16 Nisan 2014 Çarşamba

Ben aslında yokum

Vallahi yokum ben.

Beni görebilen, dokunabilen, hissedebilen var mı? Bedensellikten bahseden kim? Beni anlayan var mı? Beni her hücresinde hissedebilen kim var? Nörolojiden bahseden yok burada. 

Beni gören var mı? 

Elimdeki kırık kemiğin yerini kaç kişi biliyor? Saçlarımın altıdaki sivilceleri? Ortada birleşen kaşlarımdan şikayet eden mi var? Kambur oturmama kızan? Koltuk altına sümük sürdüğümde, "pisliksin ya" diyenler nerede? 

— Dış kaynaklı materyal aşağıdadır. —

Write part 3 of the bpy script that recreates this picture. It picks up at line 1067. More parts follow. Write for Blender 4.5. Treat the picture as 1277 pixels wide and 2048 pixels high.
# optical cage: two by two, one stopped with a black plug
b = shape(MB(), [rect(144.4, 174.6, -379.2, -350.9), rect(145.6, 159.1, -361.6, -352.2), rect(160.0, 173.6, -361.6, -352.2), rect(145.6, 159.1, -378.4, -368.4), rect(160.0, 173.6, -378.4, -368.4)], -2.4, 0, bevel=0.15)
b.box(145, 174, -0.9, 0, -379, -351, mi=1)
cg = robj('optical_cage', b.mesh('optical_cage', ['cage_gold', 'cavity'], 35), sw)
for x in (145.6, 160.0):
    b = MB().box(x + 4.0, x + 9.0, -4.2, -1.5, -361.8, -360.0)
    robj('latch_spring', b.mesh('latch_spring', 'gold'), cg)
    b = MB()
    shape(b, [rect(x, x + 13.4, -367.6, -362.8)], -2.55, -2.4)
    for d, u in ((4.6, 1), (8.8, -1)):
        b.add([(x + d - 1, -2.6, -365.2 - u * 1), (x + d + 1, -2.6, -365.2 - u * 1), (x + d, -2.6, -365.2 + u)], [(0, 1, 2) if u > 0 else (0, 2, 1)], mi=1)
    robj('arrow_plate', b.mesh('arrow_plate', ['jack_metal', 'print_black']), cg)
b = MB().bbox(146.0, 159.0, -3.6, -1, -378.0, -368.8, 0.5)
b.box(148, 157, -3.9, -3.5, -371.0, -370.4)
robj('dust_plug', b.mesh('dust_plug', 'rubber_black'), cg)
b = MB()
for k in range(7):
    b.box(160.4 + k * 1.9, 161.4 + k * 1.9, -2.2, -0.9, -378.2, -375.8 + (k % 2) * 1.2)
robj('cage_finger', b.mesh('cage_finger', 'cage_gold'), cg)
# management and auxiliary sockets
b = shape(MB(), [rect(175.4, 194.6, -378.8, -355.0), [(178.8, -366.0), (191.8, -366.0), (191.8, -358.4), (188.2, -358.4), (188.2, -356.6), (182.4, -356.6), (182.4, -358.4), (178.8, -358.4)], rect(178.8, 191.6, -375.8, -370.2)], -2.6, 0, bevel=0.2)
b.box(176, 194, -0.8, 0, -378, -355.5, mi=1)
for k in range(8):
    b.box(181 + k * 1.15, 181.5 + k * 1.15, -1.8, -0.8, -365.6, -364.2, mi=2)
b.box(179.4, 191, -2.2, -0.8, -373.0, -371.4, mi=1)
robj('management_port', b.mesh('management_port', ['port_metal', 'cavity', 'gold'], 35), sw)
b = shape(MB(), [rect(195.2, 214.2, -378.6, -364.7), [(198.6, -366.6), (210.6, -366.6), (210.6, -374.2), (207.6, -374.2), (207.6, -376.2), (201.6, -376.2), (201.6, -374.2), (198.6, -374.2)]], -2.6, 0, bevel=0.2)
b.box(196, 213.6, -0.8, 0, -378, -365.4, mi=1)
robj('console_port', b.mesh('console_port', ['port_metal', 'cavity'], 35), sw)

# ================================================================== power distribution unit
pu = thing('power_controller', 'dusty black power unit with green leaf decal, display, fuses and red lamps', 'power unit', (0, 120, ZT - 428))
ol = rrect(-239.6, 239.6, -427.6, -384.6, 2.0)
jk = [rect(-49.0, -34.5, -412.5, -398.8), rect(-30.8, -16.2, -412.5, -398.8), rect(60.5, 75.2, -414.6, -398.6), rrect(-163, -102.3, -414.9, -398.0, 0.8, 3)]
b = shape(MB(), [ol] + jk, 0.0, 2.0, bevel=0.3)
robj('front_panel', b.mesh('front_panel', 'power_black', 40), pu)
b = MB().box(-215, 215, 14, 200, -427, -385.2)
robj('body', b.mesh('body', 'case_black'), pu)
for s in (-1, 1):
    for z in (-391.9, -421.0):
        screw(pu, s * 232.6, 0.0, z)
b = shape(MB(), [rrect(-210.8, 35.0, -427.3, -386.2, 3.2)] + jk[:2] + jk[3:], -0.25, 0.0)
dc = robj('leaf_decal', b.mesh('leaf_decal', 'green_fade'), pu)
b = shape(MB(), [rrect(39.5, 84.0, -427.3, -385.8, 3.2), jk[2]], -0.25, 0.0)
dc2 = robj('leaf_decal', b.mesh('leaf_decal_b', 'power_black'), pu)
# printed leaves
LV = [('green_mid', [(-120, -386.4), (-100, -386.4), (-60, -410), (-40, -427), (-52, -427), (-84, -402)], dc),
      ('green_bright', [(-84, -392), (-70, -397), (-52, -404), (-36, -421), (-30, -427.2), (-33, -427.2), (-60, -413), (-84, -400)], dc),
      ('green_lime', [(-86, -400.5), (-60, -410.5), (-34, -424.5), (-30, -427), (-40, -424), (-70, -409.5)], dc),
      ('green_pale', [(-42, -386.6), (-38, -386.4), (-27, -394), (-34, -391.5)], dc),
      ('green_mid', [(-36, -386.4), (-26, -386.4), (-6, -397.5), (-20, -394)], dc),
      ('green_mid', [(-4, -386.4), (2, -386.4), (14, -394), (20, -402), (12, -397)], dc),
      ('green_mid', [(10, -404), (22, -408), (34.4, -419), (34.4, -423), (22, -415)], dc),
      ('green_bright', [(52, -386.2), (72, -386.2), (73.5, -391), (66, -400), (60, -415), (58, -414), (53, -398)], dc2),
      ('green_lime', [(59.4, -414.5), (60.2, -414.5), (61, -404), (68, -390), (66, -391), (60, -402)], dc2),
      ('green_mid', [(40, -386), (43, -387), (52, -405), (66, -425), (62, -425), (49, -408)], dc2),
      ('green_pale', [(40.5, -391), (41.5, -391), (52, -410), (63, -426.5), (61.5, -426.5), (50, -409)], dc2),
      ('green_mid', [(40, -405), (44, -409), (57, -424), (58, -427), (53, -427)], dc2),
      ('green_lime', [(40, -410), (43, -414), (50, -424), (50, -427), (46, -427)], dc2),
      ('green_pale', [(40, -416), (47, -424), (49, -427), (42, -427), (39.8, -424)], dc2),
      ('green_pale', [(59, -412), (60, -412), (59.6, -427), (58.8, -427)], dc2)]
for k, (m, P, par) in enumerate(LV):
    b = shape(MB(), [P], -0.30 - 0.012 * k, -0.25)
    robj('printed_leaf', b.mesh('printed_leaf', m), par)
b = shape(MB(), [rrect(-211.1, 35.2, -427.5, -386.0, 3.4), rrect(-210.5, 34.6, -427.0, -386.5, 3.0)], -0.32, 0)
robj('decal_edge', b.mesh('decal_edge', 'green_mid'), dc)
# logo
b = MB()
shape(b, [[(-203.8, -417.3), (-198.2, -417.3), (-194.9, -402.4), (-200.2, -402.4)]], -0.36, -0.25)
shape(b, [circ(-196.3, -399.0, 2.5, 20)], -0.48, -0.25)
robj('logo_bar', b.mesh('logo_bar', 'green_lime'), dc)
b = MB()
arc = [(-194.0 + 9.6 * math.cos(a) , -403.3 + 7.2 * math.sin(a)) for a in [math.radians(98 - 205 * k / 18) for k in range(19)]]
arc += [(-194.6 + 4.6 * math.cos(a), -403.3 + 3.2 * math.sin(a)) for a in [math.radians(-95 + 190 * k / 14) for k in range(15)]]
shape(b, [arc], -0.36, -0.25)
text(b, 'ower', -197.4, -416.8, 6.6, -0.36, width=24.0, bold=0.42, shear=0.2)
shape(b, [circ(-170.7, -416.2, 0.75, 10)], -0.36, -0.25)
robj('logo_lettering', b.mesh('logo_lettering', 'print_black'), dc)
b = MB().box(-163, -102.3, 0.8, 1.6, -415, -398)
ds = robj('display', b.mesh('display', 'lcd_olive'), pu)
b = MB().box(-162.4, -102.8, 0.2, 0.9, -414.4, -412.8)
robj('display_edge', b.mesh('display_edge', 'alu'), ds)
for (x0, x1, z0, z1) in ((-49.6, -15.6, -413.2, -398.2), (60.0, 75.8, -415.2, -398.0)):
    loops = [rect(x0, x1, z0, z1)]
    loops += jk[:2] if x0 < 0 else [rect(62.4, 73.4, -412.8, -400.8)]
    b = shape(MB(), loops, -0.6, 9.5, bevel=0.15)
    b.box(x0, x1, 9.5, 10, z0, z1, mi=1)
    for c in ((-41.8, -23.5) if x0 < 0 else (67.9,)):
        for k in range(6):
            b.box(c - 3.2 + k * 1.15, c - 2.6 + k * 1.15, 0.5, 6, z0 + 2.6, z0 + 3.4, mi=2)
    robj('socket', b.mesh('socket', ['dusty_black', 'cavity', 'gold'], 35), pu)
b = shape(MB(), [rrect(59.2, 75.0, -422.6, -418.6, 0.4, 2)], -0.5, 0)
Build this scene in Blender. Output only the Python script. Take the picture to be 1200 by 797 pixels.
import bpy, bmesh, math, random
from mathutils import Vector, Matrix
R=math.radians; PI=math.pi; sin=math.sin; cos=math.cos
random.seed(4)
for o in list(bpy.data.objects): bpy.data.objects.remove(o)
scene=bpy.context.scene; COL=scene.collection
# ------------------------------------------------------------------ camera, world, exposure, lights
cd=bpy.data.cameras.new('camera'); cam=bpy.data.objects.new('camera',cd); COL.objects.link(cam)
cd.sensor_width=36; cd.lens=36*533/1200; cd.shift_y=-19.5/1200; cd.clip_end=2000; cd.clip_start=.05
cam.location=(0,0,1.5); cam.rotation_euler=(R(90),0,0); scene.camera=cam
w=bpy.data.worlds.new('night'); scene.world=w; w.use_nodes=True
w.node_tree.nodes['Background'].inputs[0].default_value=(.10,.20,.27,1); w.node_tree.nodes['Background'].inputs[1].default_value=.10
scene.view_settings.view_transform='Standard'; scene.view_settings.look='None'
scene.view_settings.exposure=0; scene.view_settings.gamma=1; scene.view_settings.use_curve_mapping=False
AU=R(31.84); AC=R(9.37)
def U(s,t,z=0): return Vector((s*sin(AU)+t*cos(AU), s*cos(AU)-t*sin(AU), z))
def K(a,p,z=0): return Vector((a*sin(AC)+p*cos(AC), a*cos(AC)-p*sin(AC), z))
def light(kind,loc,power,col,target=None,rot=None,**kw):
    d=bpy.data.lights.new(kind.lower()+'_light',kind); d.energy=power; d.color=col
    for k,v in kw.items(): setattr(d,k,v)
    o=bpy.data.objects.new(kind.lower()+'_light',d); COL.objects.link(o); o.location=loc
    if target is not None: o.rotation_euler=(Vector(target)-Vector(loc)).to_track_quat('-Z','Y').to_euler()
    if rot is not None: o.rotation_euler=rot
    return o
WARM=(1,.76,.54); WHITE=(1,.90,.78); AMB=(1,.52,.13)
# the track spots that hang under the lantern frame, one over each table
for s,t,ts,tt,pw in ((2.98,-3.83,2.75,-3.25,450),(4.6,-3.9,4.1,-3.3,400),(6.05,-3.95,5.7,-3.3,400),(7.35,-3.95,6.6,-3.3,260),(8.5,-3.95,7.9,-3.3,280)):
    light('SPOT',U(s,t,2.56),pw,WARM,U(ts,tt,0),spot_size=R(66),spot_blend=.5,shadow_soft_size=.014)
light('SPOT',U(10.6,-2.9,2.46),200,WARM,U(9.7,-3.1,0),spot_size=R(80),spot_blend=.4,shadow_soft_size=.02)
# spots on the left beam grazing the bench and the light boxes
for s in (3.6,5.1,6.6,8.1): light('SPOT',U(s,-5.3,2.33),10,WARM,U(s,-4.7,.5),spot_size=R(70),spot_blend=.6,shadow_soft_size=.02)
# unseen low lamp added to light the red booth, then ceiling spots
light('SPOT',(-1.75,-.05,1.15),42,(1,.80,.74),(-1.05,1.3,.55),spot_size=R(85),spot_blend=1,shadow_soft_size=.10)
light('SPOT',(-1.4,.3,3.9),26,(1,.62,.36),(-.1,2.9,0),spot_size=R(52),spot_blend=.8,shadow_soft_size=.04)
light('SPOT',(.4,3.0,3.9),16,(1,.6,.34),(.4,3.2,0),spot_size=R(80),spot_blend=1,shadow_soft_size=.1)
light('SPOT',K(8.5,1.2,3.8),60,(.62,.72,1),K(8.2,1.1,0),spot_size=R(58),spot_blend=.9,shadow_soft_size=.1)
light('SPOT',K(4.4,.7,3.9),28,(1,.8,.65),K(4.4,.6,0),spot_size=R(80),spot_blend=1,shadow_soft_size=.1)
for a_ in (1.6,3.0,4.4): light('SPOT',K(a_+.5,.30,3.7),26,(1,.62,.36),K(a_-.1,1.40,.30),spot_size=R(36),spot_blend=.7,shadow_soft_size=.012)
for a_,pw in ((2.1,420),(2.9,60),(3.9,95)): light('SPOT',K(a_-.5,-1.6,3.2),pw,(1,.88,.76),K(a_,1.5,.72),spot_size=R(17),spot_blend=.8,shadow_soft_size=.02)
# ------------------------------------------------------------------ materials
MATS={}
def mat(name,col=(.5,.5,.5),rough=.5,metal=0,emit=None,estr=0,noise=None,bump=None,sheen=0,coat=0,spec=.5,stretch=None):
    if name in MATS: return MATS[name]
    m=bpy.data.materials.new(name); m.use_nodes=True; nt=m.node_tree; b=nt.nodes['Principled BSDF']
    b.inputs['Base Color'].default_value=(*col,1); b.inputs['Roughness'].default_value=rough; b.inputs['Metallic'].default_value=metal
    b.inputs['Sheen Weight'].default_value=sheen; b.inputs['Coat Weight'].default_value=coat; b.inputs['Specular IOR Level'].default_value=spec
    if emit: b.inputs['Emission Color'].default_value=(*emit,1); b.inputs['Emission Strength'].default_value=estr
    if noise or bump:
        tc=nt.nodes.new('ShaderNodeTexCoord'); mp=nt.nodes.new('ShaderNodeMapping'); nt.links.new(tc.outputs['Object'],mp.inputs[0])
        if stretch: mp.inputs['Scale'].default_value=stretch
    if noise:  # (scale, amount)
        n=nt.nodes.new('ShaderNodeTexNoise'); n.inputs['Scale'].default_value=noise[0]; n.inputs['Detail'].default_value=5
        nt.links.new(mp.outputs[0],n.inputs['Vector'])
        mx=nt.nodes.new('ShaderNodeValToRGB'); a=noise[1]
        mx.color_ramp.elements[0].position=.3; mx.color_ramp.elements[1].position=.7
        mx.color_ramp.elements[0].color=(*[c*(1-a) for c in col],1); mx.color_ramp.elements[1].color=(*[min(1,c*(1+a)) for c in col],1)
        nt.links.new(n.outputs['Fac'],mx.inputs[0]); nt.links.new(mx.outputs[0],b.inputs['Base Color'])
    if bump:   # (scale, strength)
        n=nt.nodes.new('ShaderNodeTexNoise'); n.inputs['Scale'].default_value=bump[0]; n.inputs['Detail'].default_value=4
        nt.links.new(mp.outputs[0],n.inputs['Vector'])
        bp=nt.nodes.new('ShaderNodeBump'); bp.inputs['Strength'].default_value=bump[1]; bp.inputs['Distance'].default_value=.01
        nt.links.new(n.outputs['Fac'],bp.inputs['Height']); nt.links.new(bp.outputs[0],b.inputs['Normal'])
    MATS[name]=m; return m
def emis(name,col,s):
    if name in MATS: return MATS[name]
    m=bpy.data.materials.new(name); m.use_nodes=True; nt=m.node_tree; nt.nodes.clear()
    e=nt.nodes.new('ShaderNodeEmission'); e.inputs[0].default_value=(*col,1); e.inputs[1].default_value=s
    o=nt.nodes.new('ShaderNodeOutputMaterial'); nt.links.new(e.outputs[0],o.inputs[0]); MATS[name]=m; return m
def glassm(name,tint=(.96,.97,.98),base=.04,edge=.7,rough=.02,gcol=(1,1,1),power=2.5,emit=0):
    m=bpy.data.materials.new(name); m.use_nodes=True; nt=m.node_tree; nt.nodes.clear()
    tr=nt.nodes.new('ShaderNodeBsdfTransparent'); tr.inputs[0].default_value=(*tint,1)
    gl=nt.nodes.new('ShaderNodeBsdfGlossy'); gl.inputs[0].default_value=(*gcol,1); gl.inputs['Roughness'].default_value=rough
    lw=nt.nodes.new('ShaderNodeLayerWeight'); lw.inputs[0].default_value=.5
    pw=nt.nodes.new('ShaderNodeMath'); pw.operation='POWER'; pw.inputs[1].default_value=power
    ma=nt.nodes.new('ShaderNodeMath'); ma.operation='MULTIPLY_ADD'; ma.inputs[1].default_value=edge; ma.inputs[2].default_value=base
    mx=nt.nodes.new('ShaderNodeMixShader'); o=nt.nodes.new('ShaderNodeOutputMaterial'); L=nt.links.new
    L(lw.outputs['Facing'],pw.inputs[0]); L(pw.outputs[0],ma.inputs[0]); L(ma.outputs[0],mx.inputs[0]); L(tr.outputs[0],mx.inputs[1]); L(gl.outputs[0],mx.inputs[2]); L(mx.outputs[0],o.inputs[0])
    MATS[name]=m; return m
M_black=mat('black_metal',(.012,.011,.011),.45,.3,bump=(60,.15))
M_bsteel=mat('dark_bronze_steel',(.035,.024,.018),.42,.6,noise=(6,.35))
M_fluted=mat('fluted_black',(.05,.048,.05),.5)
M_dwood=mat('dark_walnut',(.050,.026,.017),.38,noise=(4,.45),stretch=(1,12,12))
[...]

Ben dahil, beni bilen var mı? 

Sağdan soldan bastırıyorum ayağıma, canım ne kadar acıyacak diye test ediyorum. Kafamın içindeki sivilceler yolup kanatıyorum. Sol ayağıma bilerek kramp sokuyorum. Derimin kızarmış bölümlerine kolonya döküyorum. Sigara içiyorum. Kakamı tutuyorum. Diğerlerinin bir amacı var da, bu sonuncuyu neden yaptığımı bende bilmiyorum.

Sesimi duyan var mı?

Ben hiç bir şey anlamıyorum. Sadece büyük bir gürültü ve uğultu duyuyorum. Kırılan camlar, düşen tahtalar, birbirine çarpan dallar... Titreşimler olarak kulağıma geliyorlar. Benden başka herkes, başka bir titreşimi duyuyorlar. Daha doğrusu, hissediyorlar. Benden uzakta bir yerlerde, binalar yıkılıyor. Benden uzakta bir yerde, insanlar hayatlarının en büyük felaketini yaşıyorlar. Yıkılmış bir binanın altında sıkışıyorlar. Titreşimin, depremin yıktığı bir binanın altında. Hayatlarını bir titreşim yok ediyor, sonra sıkıştıkları yerde, başka bir titreşim duymayı bekliyorlar. Birinin sesini... Belki annesinin, belki çocğunun, eşinin, babasının... ya da hiç tanımadığı, kurtarma ekibinden birinin sesini. 

Kokumu alan var mı? 

Bir insanın ter kokusunu bile sevdikten sonra ona sırtınızı dönemezsiniz. Ter dediğiniz, sidiğin bir değişiğidir. Belkide aynı şeydir, tam bilmiyorum. Ne olursa olsun, insanın annesi bile sevmez ter kokusunu. Bir insanın ter kokusunu dahi sevdiysen, bırakıp gidemezsin. Gidersen, arkanda bir şey bırakmadığını bilmelisin. 

Tenime dokunan var mı?

Dört tel sakalım, beş jiletli tıraş bıçağım var benim. Derimi kazır gibi tıraş oluyorum. Cildim tahriş olurmuş, suratımı kesermişim umurumda bile değil. Sevmiyorum suratımda çıkan dört tel sakalı. Ya tam olsun istiyorum, ya hiç olmasın. Böyle yarım olan her şey canımı acıtıyor sanki. Tüm yarım kalmışlıkları hatırlatıyor bana. 

Tadı alan var mı? 

Katı şeylerde tat olur, sıvı şeylerde tat olur da, gazın tadı olduğunu bilmezdik. Geceleri kanımızı emecek olan sivri sineklerden kurtulmak için bile bu kadar gaz sıkmadık biz. Osurana güldük, kokusundan kaçtık da, hiç osuruk tadı almamıştık. Gaz odalarını çok duyduk da, hiç hayal edecek gücü bulamamıştık. Acı yemeyene adam demezlerdi, biz acıyı gaz olarak yiyebildik. Bibere acı diyen, gaz olarak tatsın bir de. 

Ben aslında yokum, olan yerlerim ağrıyor, üşeniyorum olmaya. Canım sıkılıyor, sayıklıyorum.